La lecture n’est pas un passe-temps, c’est une promesse, celle de voyager dans le temps et l’espace au gré des ouvrages. Ivre de livres, Kathleen Wuyard vous emmène page à page dans ses périples papivore, et revient sur son « amitié » avec Emmanuel Carrère.
«Ce n’est pas grave d’avoir des mauvaises notes, du moment qu’on lit.» Ces mots ne sont pas de moi, mais de la formidable Hélène Carrère d’Encausse, citée par son fils Emmanuel dans le Kolkhoze qu’elle lui a inspiré. Et pourtant, je pourrais jurer les avoir déjà prononcés à la virgule près. Ce qui est d’autant plus étrange qu’à l’heure d’écrire ces lignes, je n’ai aucun (projet d’) enfant, mais cela ne m’empêche nullement d’avoir des principes. Quitte, d’ailleurs, à aller complètement à l’encontre de ceux de mon cher et tendre, qui collectionne les diplômes comme d’autres les cartes Panini, et frôle l’apoplexie à chaque fois que je lui assure que ce qui compte, ce n’est pas une quelconque cote, mais plutôt le nombre de livres lus.
Pour les savoirs que chacun d’entre eux – oui, même les lectures les plus «coupables» – renferme, mais aussi et surtout pour les découvertes qui se cachent entre leurs pages.
Emmanuel Carrère, Edouard Limonov et tous les autres
Nul doute que son Académicienne de mère était fière d’avoir fait de son fils un «lecteur forcené», qui parle de son activité «préférée, incessante et inlassable» avec beaucoup de justesse dans les pages de son dernier ouvrage. Quel papivore ne se surprendra pas à hocher de la tête en agrément en lisant qu’Emmanuel Carrère aime mieux rester à la maison avec un livre que sortir voir des gens? Et de sourire avec connivence quand l’auteur de L’adversaire affirme que «les écrivains que j’aime sont des amis plus intimes, plus fidèles, plus intéressants que pratiquement tous ceux que je fréquente dans la vie réelle».
Un aveu qui a trouvé un écho d’autant plus vif en moi que, sans le savoir, celui qui l’a fait est l’un de mes meilleurs amis de papier. Et un membre d’autant plus important de la bande qu’en vrai camarade, il a contribué à l’agrandir en y invitant Edouard Limonov, sujet d’un de ses meilleurs livres selon moi, et lui-même trublion littéraire dont je me suis empressée de dévorer la production. Emmanuel, Edouard, mais aussi David Sedaris, Stefan Zweig, Emile Zola, Lionel Shriver ou encore mes inoubliables amis d’enfance, Marie-Aude Murail et Roald Dahl: tous m’ont accompagnée à des moments majeurs de ma vie, soutenue quand j’allais mal, contribué à ma joie dans les périodes de bonheur.

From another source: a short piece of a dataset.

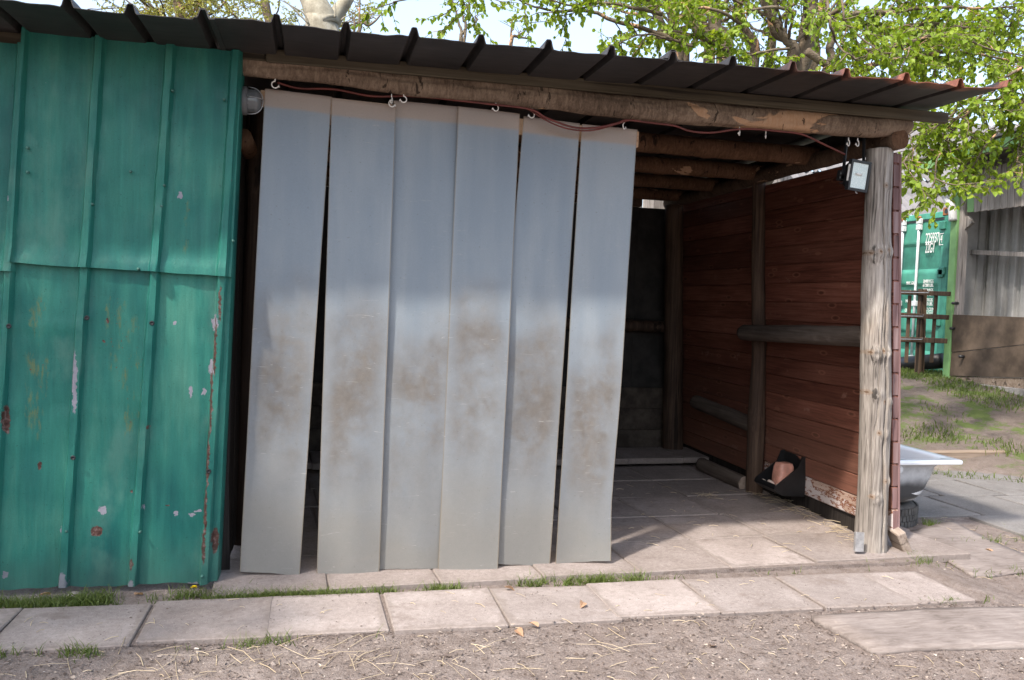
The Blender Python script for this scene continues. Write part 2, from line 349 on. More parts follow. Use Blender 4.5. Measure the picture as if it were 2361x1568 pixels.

On est partis en vacances ensemble, on s’est tenu compagnie jusqu’aux petites heures – oui, décidément, ce sont des amis intimes. Et je suis très reconnaissante à mon compère Carrère d’avoir exprimé mieux que je n’aurais jamais pu le faire ce lien unique et précieux entre un auteur et ses lecteurs fidèles.
Amis intimes
Pareil quand, quelques pages plus loin, il théorise sur la catégorie des livres qui ne sont «pas forcément les meilleurs», mais dans lesquels on aimerait vivre. Pour lui, c’est La Montagne magique de Thomas Mann. Quant à moi, je préfère parler de ceux qui m’habitent et dont, comme Simple ou Habillés pour l’hiver, je peux citer des passages entiers, devenus parfois même partie intégrante du vocabulaire partagé avec mes proches. «Amis intimes», mais oui. Et quelle belle manière de clore ce chapitre que de leur rendre hommage!
Le Vif Weekend a en effet entrepris un ambitieux lifting intégral, ce qui fait de cette chronique la dernière à paraître. «On tourne la page» si vous voulez et si vous me permettez ce jeu de mots facile, mais l’amour de la lecture reste bien là. D’ailleurs, si vous êtes en quête de recommandations, n’hésitez jamais à m’envoyer un courriel: je me ferai un plaisir de vous répondre. Après tout, si vous lisez ces lignes, c’est un peu comme si on était amis aussi, non?
Par contre, de grâce, et même si lire au lit fait partie de mes plus grands plaisirs dans la vie, ne m’emmenez pas entre vos draps. Je suis une femme mariée, vous savez.